‘Waiting For Miss Monroe’ on CD

Robin De Raaff’s opera, Waiting For Miss Monroe, was staged at the Dutch National Opera in Amsterdam in 2012, starring Laura Aikin as Marilyn. A CD recording is now available, with a 4-star review from The Guardian‘s Andrew Clements.

“In Waiting for Miss Monroe, De Raaff and his librettist Janine Brogt concentrate on the last few months of the star’s life in 1962, including her famous appearance at President Kennedy’s birthday party, the problems surrounding her final film, and her lonely death, when she is confronted by memories of her former self, Norma Jean, and rejected by all the men who formerly worshipped her. De Raaff and Brogt are emphatic that what they devised is not a biopic but a fictionalised work that attempts to explore Monroe’s inner world, as revealed in her conversations with a young woman, Eve, who arrives to take photographs of her, which are intercut with the film studio confrontations and the Kennedy party.

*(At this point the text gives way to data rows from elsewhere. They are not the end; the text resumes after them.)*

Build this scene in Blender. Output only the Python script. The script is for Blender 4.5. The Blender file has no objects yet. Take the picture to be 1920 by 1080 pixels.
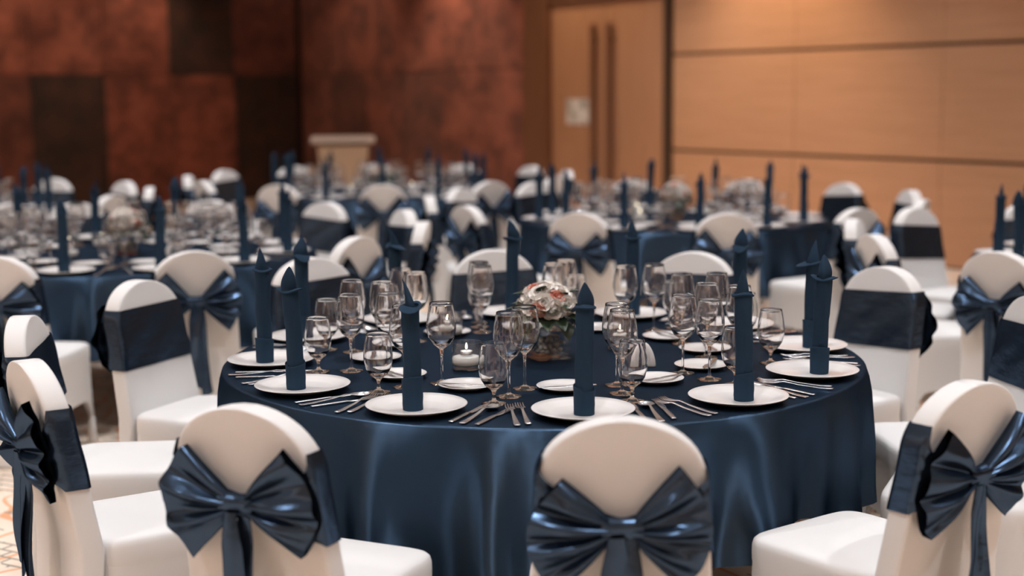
import bpy, bmesh, math, random
from mathutils import Vector, Matrix
R = math.radians
sc = bpy.context.scene
col = sc.collection
PI = math.pi

# ------------------------------------------------------------------ camera
FPX = 2700.0; PITCH = 0.1353; ROLL = -0.0086; CAMH = 1.584
cd = bpy.data.cameras.new('camera'); cam = bpy.data.objects.new('camera', cd); col.objects.link(cam)
cd.sensor_width = 36.0; cd.lens = FPX / 1920 * 36.0; cd.clip_end = 200
cam.matrix_world = Matrix.Translation((0, 0, CAMH)) @ Matrix.Rotation(PI / 2 - PITCH, 4, 'X') @ Matrix.Rotation(ROLL, 4, 'Z')
cd.dof.use_dof = True; cd.dof.focus_distance = 4.0; cd.dof.aperture_fstop = 1.45
sc.camera = cam

# ------------------------------------------------------------------ world, exposure
w = bpy.data.worlds.new('room_air'); sc.world = w; w.use_nodes = True
w.node_tree.nodes['Background'].inputs[0].default_value = (1, .9, .8, 1)
w.node_tree.nodes['Background'].inputs[1].default_value = 0.02
vs = sc.view_settings
vs.view_transform = 'Standard'; vs.look = 'None'; vs.gamma = 1.0; vs.use_curve_mapping = False
vs.exposure = 0.0
cy = sc.cycles
cy.use_denoising = True; cy.max_bounces = 14; cy.transmission_bounces = 12; cy.glossy_bounces = 5; cy.diffuse_bounces = 4
cy.transparent_max_bounces = 12; cy.sample_clamp_indirect = 20.0; cy.blur_glossy = 0.6
cy.caustics_reflective = False; cy.caustics_refractive = True

# ------------------------------------------------------------------ ceiling lamps (downlights in the ceiling, wall washers)
CEIL = 4.3
NEUTRAL = (.97, .985, 1.03); WARM = (1.0, .74, .50)
def spot(name, loc, target, watts, size, blend, colr, rad=.045):
    l = bpy.data.lights.new(name, 'SPOT'); l.energy = watts; l.spot_size = R(size); l.spot_blend = blend
    l.color = colr; l.shadow_soft_size = rad
    o = bpy.data.objects.new(name, l); col.objects.link(o); o.location = loc
    o.rotation_euler = (Vector(target) - Vector(loc)).to_track_quat('-Z', 'Y').to_euler()
    return o
DOWN_W = 178
for i, gx in enumerate((-5.1, -2.5, .1, 2.7, 5.3)):
    for j, gy in enumerate((1.7, 4.2, 6.7, 9.2, 11.7, 14.2)):
        x = gx + (.5 if j % 2 else -.5)
        if i == 4 and gy > 8: continue      # the oak wall stands there
        spot('ceiling_downlight', (x, gy, CEIL - .04), (x, gy, 0), DOWN_W, 106, .8, NEUTRAL)

# added fill: unseen upward strips that light the ceiling for soft ambient
def ceiling_fill(x, y, ang, length, watts):
    l = bpy.data.lights.new('fill_strip', 'AREA'); l.shape = 'RECTANGLE'; l.size = length; l.size_y = .12; l.energy = watts; l.color = (1.0, .96, .92)
    o = bpy.data.objects.new('fill_strip', l); col.objects.link(o); o.location = (x, y, 3.75); o.rotation_euler = (PI, 0, ang)
FILL_W = 560
for cs, ct, ln, wall_dir in ((15.5, 20.4, 28, 0), (30.4, 10.5, 18, 1)):
    e1x, e1y = .5875, -.8092; e2x, e2y = -.8092, -.5875
    ceiling_fill(-3.26 + e1x * cs + e2x * ct, 22.4 + e1y * cs + e2y * ct, math.atan2(e1y, e1x) if wall_dir == 0 else math.atan2(e2y, e2x), ln, FILL_W * ln / 28)

# ------------------------------------------------------------------ helpers
MATS = {}
def newmat(name):
    m = bpy.data.materials.new(name); m.use_nodes = True; MATS[name] = m
    nt = m.node_tree; b = nt.nodes['Principled BSDF']
    return m, nt, b
def setp(b, **k):
    for key, v in k.items():
        n = {'color': 'Base Color', 'rough': 'Roughness', 'metal': 'Metallic', 'spec': 'Specular IOR Level', 'ior': 'IOR', 'trans': 'Transmission Weight',
             'sheen': 'Sheen Weight', 'sheenr': 'Sheen Roughness', 'tint': 'Specular Tint', 'sss': 'Subsurface Weight', 'em': 'Emission Color', 'ems': 'Emission Strength',
             'aniso': 'Anisotropic', 'coat': 'Coat Weight', 'coatr': 'Coat Roughness', 'sheent': 'Sheen Tint'}[key]
        if isinstance(v, tuple) and len(v) == 3: v = (*v, 1)
        b.inputs[n].default_value = v
def noise_mix(nt, b, c1, c2, scale, detail=4, lo=.35, hi=.65, coord='Object', stretch=(1, 1, 1), rough=.6):
    tc = nt.nodes.new('ShaderNodeTexCoord'); mp = nt.nodes.new('ShaderNodeMapping'); mp.inputs['Scale'].default_value = stretch
    nz = nt.nodes.new('ShaderNodeTexNoise'); nz.inputs['Scale'].default_value = scale; nz.inputs['Detail'].default_value = detail; nz.inputs['Roughness'].default_value = rough
    rp = nt.nodes.new('ShaderNodeValToRGB'); rp.color_ramp.elements[0].position = lo; rp.color_ramp.elements[1].position = hi
    rp.color_ramp.elements[0].color = (*c1, 1); rp.color_ramp.elements[1].color = (*c2, 1)
    nt.links.new(tc.outputs[coord], mp.inputs[0]); nt.links.new(mp.outputs[0], nz.inputs['Vector']); nt.links.new(nz.outputs[0], rp.inputs[0])
    nt.links.new(rp.outputs[0], b.inputs['Base Color'])
    return nz
def bump(nt, b, scale, strength, dist=.002, detail=3, stretch=None):
    nz = nt.nodes.new('ShaderNodeTexNoise'); nz.inputs['Scale'].default_value = scale; nz.inputs['Detail'].default_value = detail
    tc = nt.nodes.new('ShaderNodeTexCoord')
    if stretch:
        mp = nt.nodes.new('ShaderNodeMapping'); mp.inputs['Scale'].default_value = stretch
        nt.links.new(tc.outputs['Object'], mp.inputs[0]); nt.links.new(mp.outputs[0], nz.inputs['Vector'])
    else: nt.links.new(tc.outputs['Object'], nz.inputs['Vector'])
    bp = nt.nodes.new('ShaderNodeBump'); bp.inputs['Strength'].default_value = strength; bp.inputs['Distance'].default_value = dist
    nt.links.new(nz.outputs[0], bp.inputs['Height']); nt.links.new(bp.outputs[0], b.inputs['Normal'])

def simple(name, **k):
    m, nt, b = newmat(name); setp(b, **k); return m

# fabrics
m, nt, b = newmat('white_spandex'); setp(b, color=(.80, .79, .78), rough=.75, sheen=.15); bump(nt, b, 7, .25, .01)
def satin(name, dif, glo, rough, bs, bst, bd, stretch=None, aniso=0.0):
    # woven satin: a dark ground with a coloured, constant-strength gloss on top
    m, nt, b = newmat(name); bump(nt, b, bs, bst, bd, stretch=stretch); nrm = b.inputs['Normal'].links[0].from_socket
    d = nt.nodes.new('ShaderNodeBsdfDiffuse'); g = nt.nodes.new('ShaderNodeBsdfGlossy'); ad = nt.nodes.new('ShaderNodeAddShader')
    d.inputs['Color'].default_value = (*dif, 1); g.inputs['Color'].default_value = (*glo, 1); g.inputs['Roughness'].default_value = rough
    if aniso:   # the floats of the weave only line up where the cloth hangs; the pressed flat top is smoother and even
        ge = nt.nodes.new('ShaderNodeNewGeometry'); sp = nt.nodes.new('ShaderNodeSeparateXYZ'); nt.links.new(ge.outputs['Normal'], sp.inputs[0])
        for sock, side, top in (('Anisotropy', aniso, 0.0), ('Roughness', rough, .32)):
            mr = nt.nodes.new('ShaderNodeMapRange'); mr.inputs['From Min'].default_value = .55; mr.inputs['From Max'].default_value = .97; mr.inputs['To Min'].default_value = side; mr.inputs['To Max'].default_value = top
            nt.links.new(sp.outputs['Z'], mr.inputs['Value']); nt.links.new(mr.outputs[0], g.inputs[sock])
        tg = nt.nodes.new('ShaderNodeTangent'); tg.direction_type = 'RADIAL'; tg.axis = 'Z'
        nt.links.new(tg.outputs[0], g.inputs['Tangent']); g.inputs['Rotation'].default_value = 0.0
    for n_ in (d, g): nt.links.new(nrm, n_.inputs['Normal'])
    nt.links.new(d.outputs[0], ad.inputs[0]); nt.links.new(g.outputs[0], ad.inputs[1]); nt.links.new(ad.outputs[0], nt.nodes['Material Output'].inputs[0])
satin('navy_satin', (.0030, .0055, .0105), (.046, .079, .127), .46, 5, .3, .012, aniso=.72)
satin('navy_sash', (.0055, .0075, .0110), (.046, .076, .126), .27, 14, .35, .008, (1, 1, 2))
m, nt, b = newmat('navy_linen'); setp(b, color=(.0185, .0405, .0720), rough=.95, sheen=0.0, spec=.15); bump(nt, b, 55, .45, .004, detail=6)
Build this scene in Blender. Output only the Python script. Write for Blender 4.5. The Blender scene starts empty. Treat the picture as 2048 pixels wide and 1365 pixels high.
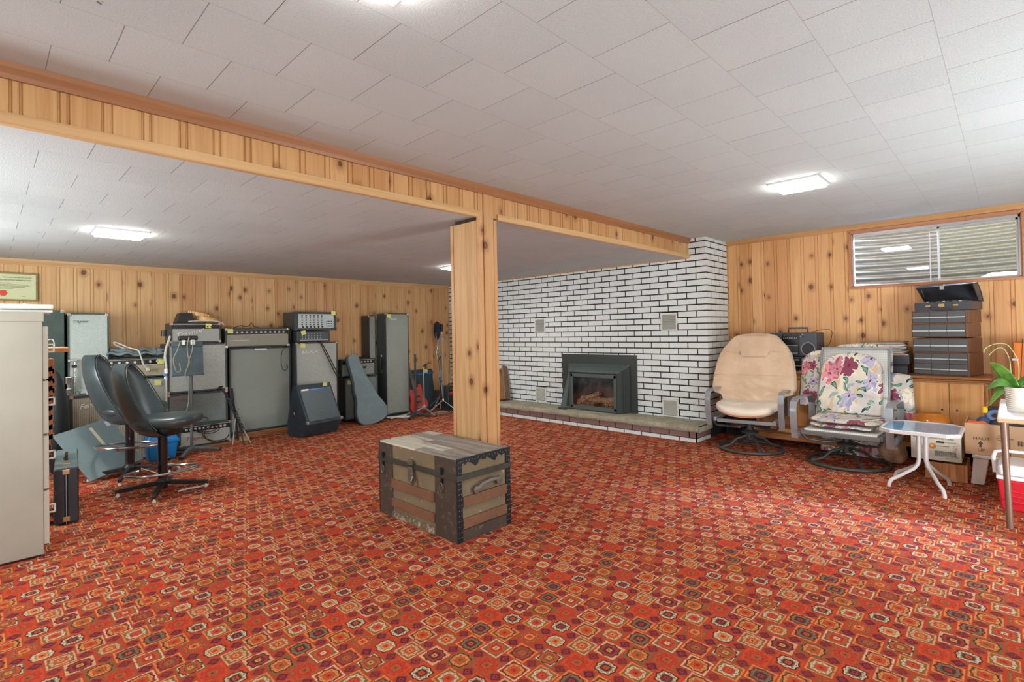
import bpy, bmesh, math, random
from mathutils import Vector, Matrix
random.seed(7)
PI = math.pi
SC = bpy.context.scene
COL = SC.collection

# ---------------------------------------------------------------- camera, world, exposure
F_PX, YAW, PITCH, ROLL, CY = 1026.1, math.radians(45.838), math.radians(0.768), math.radians(-1.115), 649.5
fw = Vector((math.sin(YAW)*math.cos(PITCH), math.cos(YAW)*math.cos(PITCH), math.sin(PITCH)))
r0 = Vector((math.cos(YAW), -math.sin(YAW), 0)); u0 = r0.cross(fw)
rt = r0*math.cos(ROLL)+u0*math.sin(ROLL); up = u0*math.cos(ROLL)-r0*math.sin(ROLL)
cd = bpy.data.cameras.new('camera'); cam = bpy.data.objects.new('camera', cd); COL.objects.link(cam)
cam.matrix_world = Matrix(((rt.x, up.x, -fw.x, 0), (rt.y, up.y, -fw.y, 0), (rt.z, up.z, -fw.z, 1.18), (0, 0, 0, 1)))
cd.sensor_width = 36; cd.lens = 36*F_PX/2048; cd.shift_y = (CY-682.5)/2048; cd.clip_start = 0.02
SC.camera = cam
SC.view_settings.view_transform = 'Standard'; SC.view_settings.look = 'None'
SC.view_settings.gamma = 1; SC.view_settings.use_curve_mapping = False
SC.view_settings.exposure = 0.12
w = bpy.data.worlds.new('world'); SC.world = w; w.use_nodes = True
w.node_tree.nodes['Background'].inputs[0].default_value = (.62, .78, 1, 1)
w.node_tree.nodes['Background'].inputs[1].default_value = .8
LAMP_W = 60.0      # emission of the ceiling panels

def area(name, loc, tgt, sx, sy, power, col):
    d = bpy.data.lights.new(name, 'AREA'); d.shape = 'RECTANGLE'; d.size = sx; d.size_y = sy
    d.energy = power; d.color = col
    o = bpy.data.objects.new(name, d); COL.objects.link(o); o.location = loc
    o.rotation_euler = (Vector(tgt)-Vector(loc)).to_track_quat('-Z', 'Y').to_euler()
    return o
# daylight falling down the window well on the right wall
area('sky_light', (7.0, 0.35, 2.95), (4.6, .75, .3), 1.3, .6, 2600, (.60, .68, 1))
# added fill lights, unseen behind and beside the camera, to brighten the ceiling
area('ceiling_fill_light', (-.7, -1.2, .7), (.2, -.2, 2.1), .8, .8, 72, (.84, .96, 1))
area('ceiling_fill_light', (3.2, -1.6, .5), (3.6, -.4, 2.1), .8, .8, 95, (.84, .96, 1))
area('ceiling_fill_light', (-1.05, 3.2, 1.3), (2.5, 3.7, 1.95), .5, .8, 38, (.88, .97, 1))
area('ceiling_fill_light', (-1.05, 5.0, 1.3), (2.5, 4.7, 1.95), .5, .8, 45, (.88, .97, 1))

# ---------------------------------------------------------------- node helper
class V:
    def __init__(s, t, k): s.t = t; s.k = k
    def _m(s, op, *a):
        n = s.t.nodes.new('ShaderNodeMath'); n.operation = op
        for i, x in enumerate((s,)+a):
            if isinstance(x, V): s.t.links.new(x.k, n.inputs[i])
            else: n.inputs[i].default_value = x
        return V(s.t, n.outputs[0])
    def __add__(s, o): return s._m('ADD', o)
    def __sub__(s, o): return s._m('SUBTRACT', o)
    def __mul__(s, o): return s._m('MULTIPLY', o)
    def __truediv__(s, o): return s._m('DIVIDE', o)
    def __radd__(s, o): return s._m('ADD', o)
    def __rmul__(s, o): return s._m('MULTIPLY', o)
    def __rsub__(s, o): return (s*-1.0)+o
    def floor(s): return s._m('FLOOR')
    def frac(s): return s._m('FRACT')
    def abs(s): return s._m('ABSOLUTE')
    def mod(s, o): return s._m('FLOORED_MODULO', o)
    def lt(s, o): return s._m('LESS_THAN', o)
    def gt(s, o): return s._m('GREATER_THAN', o)
    def cmp(s, o): return s._m('COMPARE', o, .4)
    def mx(s, o): return s._m('MAXIMUM', o)
    def mn(s, o): return s._m('MINIMUM', o)
    def pw(s, o): return s._m('POWER', o)
    def cos(s): return s._m('COSINE')
    def sin(s): return s._m('SINE')
    def at2(s, o): return s._m('ARCTAN2', o)
    def clamp(s):
        v = s._m('ADD', 0.0); v.k.node.use_clamp = True; return v
    def step(s, a, b):           # smooth 0..1 between a and b
        n = s.t.nodes.new('ShaderNodeMapRange'); n.interpolation_type = 'SMOOTHSTEP'
        s.t.links.new(s.k, n.inputs[0]); n.inputs[1].default_value = a; n.inputs[2].default_value = b
        return V(s.t, n.outputs[0])

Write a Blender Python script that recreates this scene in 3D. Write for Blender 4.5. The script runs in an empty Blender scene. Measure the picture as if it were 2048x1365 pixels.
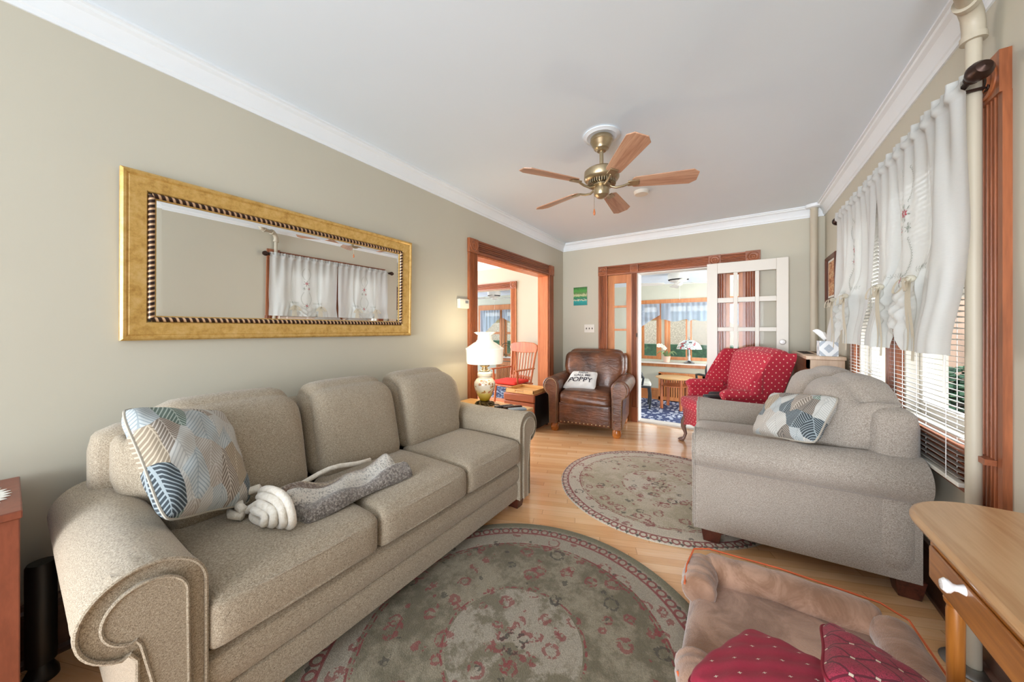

It all works convincingly enough up to a point. The text is sung in English and some of Raaff’s vocal writing, wide-ranging but fundamentally tonal, curiously echoes passages in the later work of Michael Tippett, The Ice Break especially, though Raaff’s orchestral writing is much more unbuttoned and eclectic. Yet the passages of melodrama, when the characters resort to spoken dialogue, somehow breaks the operatic spell; it’s as if the music is abdicating its expressive responsibilities in a work that otherwise doesn’t flinch from the having the most commonplace exchanges sung. The score is haunted by the ghosts of songs associated with Monroe, especially I Wanna Be Loved By You, though the references are never too explicit. It is an intelligent if not entirely successful attempt on a tempting but, perhaps in the end, a dramatically intractable subject.”